• **Problem to work on**: Repeat, please, only the lines from the top of the data down to the line with "R = math.radians"; include both of those lines.
════════════════
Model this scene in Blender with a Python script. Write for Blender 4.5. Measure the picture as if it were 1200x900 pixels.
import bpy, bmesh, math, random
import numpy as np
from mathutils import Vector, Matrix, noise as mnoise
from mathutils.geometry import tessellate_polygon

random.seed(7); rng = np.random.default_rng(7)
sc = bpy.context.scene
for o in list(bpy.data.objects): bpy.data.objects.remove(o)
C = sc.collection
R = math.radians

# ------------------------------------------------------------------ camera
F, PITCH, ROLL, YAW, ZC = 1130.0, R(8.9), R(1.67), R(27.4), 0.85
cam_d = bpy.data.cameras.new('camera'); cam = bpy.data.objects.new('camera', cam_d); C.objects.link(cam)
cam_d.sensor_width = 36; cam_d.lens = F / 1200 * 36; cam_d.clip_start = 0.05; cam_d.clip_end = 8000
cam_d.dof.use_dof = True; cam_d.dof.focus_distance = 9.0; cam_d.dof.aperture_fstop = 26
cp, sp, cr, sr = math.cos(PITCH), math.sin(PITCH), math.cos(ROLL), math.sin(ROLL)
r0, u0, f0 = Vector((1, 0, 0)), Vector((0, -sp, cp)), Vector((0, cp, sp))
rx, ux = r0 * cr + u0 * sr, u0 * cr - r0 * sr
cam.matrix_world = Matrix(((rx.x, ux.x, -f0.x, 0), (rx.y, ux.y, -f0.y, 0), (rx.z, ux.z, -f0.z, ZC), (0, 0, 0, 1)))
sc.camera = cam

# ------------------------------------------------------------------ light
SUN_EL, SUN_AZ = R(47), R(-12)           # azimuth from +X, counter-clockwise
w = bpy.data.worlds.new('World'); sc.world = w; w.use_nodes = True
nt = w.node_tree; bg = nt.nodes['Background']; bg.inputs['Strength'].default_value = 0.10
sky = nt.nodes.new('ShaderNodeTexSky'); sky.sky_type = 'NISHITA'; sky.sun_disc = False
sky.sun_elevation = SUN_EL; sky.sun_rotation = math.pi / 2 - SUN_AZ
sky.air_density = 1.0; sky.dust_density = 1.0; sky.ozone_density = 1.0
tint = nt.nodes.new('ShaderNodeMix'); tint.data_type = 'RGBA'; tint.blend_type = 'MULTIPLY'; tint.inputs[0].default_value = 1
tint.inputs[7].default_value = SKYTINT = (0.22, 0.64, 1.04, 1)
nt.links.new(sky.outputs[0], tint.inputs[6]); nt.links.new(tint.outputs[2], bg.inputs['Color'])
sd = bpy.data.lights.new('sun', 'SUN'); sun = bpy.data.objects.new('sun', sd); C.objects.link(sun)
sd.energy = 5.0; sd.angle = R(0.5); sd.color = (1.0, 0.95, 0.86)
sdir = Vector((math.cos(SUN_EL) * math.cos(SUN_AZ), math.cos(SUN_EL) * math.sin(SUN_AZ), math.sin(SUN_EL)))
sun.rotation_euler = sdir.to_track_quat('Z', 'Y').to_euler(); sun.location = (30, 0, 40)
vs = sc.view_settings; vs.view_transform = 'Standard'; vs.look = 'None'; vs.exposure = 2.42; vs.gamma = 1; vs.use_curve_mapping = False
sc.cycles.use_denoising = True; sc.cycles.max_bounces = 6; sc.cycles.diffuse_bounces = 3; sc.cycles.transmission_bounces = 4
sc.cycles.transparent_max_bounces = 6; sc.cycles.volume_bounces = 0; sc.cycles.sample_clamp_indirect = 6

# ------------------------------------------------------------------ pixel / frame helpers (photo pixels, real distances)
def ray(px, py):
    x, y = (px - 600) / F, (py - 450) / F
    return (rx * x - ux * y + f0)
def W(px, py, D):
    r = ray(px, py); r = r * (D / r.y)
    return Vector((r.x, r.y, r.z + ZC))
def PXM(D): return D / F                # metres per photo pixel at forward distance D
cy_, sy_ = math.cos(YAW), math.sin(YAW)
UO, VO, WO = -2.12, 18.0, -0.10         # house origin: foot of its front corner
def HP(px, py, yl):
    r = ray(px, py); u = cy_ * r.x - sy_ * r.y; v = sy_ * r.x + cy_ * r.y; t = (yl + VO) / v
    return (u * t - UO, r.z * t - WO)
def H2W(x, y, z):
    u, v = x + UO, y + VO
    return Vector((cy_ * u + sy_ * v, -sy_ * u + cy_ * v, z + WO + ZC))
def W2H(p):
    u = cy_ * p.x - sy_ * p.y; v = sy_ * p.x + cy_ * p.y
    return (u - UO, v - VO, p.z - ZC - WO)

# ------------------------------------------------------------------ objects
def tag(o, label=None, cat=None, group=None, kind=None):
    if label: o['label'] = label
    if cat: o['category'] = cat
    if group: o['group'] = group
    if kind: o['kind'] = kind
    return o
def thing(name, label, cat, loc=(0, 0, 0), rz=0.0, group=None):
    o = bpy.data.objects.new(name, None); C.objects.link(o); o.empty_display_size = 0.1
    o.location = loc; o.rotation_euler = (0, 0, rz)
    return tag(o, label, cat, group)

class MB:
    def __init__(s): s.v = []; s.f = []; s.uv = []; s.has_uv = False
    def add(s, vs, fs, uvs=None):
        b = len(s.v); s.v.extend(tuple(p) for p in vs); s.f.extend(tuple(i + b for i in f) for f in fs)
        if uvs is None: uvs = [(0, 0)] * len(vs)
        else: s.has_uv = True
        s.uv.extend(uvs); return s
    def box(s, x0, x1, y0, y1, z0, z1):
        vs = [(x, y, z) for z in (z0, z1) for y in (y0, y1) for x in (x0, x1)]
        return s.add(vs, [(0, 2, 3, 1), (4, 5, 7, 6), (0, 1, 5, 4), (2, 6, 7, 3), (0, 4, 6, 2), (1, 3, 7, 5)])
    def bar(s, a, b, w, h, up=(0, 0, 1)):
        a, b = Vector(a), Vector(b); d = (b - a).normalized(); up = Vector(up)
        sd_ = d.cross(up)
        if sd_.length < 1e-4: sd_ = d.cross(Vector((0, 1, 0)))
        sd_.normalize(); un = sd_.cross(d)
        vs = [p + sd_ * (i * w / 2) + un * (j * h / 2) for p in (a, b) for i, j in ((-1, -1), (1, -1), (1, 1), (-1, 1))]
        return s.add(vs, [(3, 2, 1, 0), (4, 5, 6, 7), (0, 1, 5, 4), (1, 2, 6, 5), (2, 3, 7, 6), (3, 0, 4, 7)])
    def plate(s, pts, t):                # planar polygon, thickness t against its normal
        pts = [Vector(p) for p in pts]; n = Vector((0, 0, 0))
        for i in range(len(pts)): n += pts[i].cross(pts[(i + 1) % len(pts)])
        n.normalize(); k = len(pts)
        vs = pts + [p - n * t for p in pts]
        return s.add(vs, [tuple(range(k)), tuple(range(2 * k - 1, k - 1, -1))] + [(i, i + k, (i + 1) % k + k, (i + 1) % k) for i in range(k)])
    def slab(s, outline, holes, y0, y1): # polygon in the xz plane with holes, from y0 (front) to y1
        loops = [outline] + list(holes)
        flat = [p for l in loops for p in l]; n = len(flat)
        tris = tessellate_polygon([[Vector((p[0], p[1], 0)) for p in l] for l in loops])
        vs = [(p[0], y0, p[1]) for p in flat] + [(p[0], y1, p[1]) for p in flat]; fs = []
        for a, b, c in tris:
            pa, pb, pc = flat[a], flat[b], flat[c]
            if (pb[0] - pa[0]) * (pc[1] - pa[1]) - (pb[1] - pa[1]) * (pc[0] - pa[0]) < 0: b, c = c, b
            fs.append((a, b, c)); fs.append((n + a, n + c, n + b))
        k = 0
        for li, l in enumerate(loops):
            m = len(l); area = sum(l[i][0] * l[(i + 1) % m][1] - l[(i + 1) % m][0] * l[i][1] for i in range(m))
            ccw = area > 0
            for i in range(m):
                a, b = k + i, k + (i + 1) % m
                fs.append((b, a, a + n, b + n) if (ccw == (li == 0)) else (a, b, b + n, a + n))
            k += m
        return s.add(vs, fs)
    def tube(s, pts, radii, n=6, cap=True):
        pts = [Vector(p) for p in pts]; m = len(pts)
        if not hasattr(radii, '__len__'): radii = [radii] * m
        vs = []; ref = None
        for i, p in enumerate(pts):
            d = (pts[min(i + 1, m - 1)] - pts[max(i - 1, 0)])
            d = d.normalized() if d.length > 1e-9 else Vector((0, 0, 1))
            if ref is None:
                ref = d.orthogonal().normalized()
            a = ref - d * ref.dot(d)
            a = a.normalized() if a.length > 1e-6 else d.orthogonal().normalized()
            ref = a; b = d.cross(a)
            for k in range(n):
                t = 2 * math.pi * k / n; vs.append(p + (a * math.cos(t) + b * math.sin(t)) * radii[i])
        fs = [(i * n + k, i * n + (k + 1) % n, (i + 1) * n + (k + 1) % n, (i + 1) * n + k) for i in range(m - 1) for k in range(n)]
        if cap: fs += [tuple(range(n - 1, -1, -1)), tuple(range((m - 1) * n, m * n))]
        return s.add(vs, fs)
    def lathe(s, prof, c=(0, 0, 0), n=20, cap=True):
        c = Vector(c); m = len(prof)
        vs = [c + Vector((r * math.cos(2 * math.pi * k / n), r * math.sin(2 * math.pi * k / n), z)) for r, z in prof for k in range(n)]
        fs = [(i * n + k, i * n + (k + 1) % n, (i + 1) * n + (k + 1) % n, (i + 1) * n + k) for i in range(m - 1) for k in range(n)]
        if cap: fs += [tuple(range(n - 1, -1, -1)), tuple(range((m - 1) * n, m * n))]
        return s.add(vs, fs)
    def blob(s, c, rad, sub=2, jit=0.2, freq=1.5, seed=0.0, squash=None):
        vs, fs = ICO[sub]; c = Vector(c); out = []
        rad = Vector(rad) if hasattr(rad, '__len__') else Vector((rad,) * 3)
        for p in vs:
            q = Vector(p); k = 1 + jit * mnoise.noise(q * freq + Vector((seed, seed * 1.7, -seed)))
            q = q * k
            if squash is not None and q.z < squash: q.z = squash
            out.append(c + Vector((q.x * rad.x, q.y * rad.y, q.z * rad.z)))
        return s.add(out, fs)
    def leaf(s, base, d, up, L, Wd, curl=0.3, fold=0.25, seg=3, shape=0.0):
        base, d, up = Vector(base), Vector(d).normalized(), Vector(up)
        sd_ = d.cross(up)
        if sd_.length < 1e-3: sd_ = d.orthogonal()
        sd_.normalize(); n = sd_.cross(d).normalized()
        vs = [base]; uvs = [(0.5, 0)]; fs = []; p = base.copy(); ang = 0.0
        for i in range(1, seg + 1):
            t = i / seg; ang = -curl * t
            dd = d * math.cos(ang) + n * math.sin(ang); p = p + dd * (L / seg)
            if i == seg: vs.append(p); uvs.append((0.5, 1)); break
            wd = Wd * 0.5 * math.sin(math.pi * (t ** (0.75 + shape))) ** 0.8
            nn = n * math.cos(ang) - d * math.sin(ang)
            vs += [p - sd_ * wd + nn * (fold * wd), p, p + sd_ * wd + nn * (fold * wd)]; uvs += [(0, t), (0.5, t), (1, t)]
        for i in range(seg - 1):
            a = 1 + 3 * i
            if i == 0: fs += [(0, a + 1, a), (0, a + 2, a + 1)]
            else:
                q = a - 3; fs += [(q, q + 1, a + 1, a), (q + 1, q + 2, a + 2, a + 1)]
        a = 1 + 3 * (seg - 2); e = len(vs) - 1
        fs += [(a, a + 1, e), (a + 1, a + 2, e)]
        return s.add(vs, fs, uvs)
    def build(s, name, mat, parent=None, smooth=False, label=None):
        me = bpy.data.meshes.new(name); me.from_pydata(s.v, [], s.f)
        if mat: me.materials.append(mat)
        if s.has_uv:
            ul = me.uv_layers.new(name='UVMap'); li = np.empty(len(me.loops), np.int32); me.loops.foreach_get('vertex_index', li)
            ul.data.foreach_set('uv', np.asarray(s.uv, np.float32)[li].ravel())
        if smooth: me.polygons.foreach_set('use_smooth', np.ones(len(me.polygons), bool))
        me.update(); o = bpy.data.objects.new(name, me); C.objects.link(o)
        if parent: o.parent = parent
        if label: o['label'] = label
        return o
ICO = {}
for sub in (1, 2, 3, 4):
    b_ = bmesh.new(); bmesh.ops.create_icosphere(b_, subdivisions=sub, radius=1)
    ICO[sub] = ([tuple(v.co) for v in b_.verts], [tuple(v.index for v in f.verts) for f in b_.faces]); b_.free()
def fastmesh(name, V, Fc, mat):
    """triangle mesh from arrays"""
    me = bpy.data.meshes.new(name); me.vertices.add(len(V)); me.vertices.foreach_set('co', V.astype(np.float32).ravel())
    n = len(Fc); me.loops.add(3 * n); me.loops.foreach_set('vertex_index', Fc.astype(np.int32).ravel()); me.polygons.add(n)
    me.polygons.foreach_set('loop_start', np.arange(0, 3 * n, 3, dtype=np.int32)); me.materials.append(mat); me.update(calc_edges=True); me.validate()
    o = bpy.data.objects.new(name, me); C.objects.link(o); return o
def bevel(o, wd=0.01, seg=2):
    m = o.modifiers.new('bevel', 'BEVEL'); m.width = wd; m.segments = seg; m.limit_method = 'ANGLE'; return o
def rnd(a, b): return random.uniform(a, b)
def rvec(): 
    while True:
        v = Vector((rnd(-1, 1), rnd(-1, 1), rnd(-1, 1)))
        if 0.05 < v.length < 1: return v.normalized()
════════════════
• **Written solution**:
Model this scene in Blender with a Python script. Write for Blender 4.5. Measure the picture as if it were 1200x900 pixels.
import bpy, bmesh, math, random
import numpy as np
from mathutils import Vector, Matrix, noise as mnoise
from mathutils.geometry import tessellate_polygon

random.seed(7); rng = np.random.default_rng(7)
sc = bpy.context.scene
for o in list(bpy.data.objects): bpy.data.objects.remove(o)
C = sc.collection
R = math.radians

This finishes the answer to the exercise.